The main difference between tagged version of the image is the installed PHP version.
The interpreter is run as usual with php
. Pretty much all common modules are installed and a bunch of less common ones as well.
Latest Apache available in the Ubuntu repository is installed and set up to run by default if no command is given when running the container.
SSMTP is a simple sendmail implementation that sends your messages to the configured SMTP server. You can use an environment variable to configure this dynamically, or hardcode it in your image when you're building it.
You can set the environment variable SMTP in Docker. Entrypoint script will set that as the SMTP host for SSMTP.
PHP command mail()
uses sendmail to send mail, so you if you're using it you will need to set this.
Any number of environment variables that you set in Docker can be passed to Apache and PHP. All you have to do is list the variable names in the APACHE_VARS
environment variable. Use space as a delimiter.
The only enabled vhost file is /etc/apache2/sites-available/000-default.conf
and you can easily override it when building your image if you need to. The default vhost points to the /app
dir.
mod_remoteip is configured in /etc/apache2/conf-available/remoteip.conf
. It is configured to trust the internal Docker network and to load the trusted-proxies.lst
file.
Config file /etc/apache2/trusted-proxies.lst
contains a list of IP ranges that are trusted for mod_remoteip.

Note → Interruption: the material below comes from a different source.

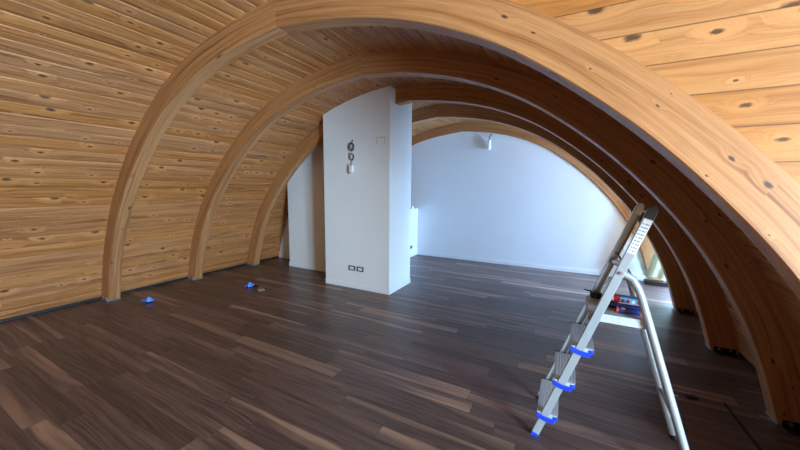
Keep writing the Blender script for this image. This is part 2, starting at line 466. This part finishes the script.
def bracket(parent, side, y0):
    x0 = XC+side*(3.262); x1 = XC+side*(3.262+.150); a, b = min(x0, x1), max(x0, x1)
    m = MB(); m.box((a, y0-.006, 0), (b, y0-.0005, .045)); m.box((a, y0-(.075 if side > 0 else .012), 0), (b, y0-.006, .006))
    o = m.build('foot_bracket', M_ZINC if side < 0 else M_STEEL, parent, .001)
    for i in (0, 1):
        xx = a+.035+i*.08
        bolt = MB(); ring = lambda y, rr: [Vector((xx+rr*math.cos(k*PI/3), y, -.0+.028+rr*math.sin(k*PI/3))) for k in range(6)]
        bolt.loft([ring(y0-.006, .013), ring(y0-.016, .013)]); bolt.build('bolt', M_ZINC, o)
for i in range(5):
    y0 = Y1+i*SP if i < 4 else YB-BT
    a = thing('glulam_arch', (XC, y0+BT/2, 0), ARCH_LABEL[i], 'arch', 'glulam arches')
    for side in (-1, 1):
        half_rib(side, y0).build('half_rib', M_GLU, a, 0, True)
        xi = XC+side*3.24; xo = XC+side*3.44
        MB().box((min(xi, xo), y0-.002, 0), (max(xi, xo), y0+BT+.002, .011)).build('base_plate', M_ZINC, a)
        bracket(a, side, y0)

# ------------------------------------------------------------------ fittings on the walls
def socket(x, z, label, kind):
    t = thing('wall_socket', (x, CY0, z), label, 'socket', 'sockets on the white column')
    w, h = .058, .036
    m = MB()
    m.box((x-w, CY0-.009, z+h*.62), (x+w, CY0-.0005, z+h)); m.box((x-w, CY0-.009, z-h), (x+w, CY0-.0005, z-h*.62))
    m.box((x-w, CY0-.009, z-h*.62), (x-w*.66, CY0-.0005, z+h*.62)); m.box((x+w*.66, CY0-.009, z-h*.62), (x+w, CY0-.0005, z+h*.62))
    m.build('frame', M_SOCKF, t, .002)
    ins = MB().box((x-w*.66, CY0-.006, z-h*.62), (x+w*.66, CY0-.0005, z+h*.62)).build('insert', M_WPL, t)
    for k in range(3):
        xx = x-.018+k*.018
        MB().tube([(xx, CY0-.0068, z), (xx, CY0-.0059, z)], .003, 8).build('hole', M_BLACK, ins)
socket(-2.772, .305, 'dark framed wall socket low on the white column, the left one', 'a')
socket(-2.622, .305, 'dark framed wall socket low on the white column, the right one', 'b')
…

You should have your load balancers listed here if you want the Apache IPs to be correct. The trusted-proxies.lst
file can be overwritten by setting the APACHE_TRUSTED_PROXIES
environment variable.
If you create and make executable /usr/local/bin/apache_init.sh
it will be run by the entrypoint script right before Apache is started. You can use this to run migrations or anything else your app needs to work.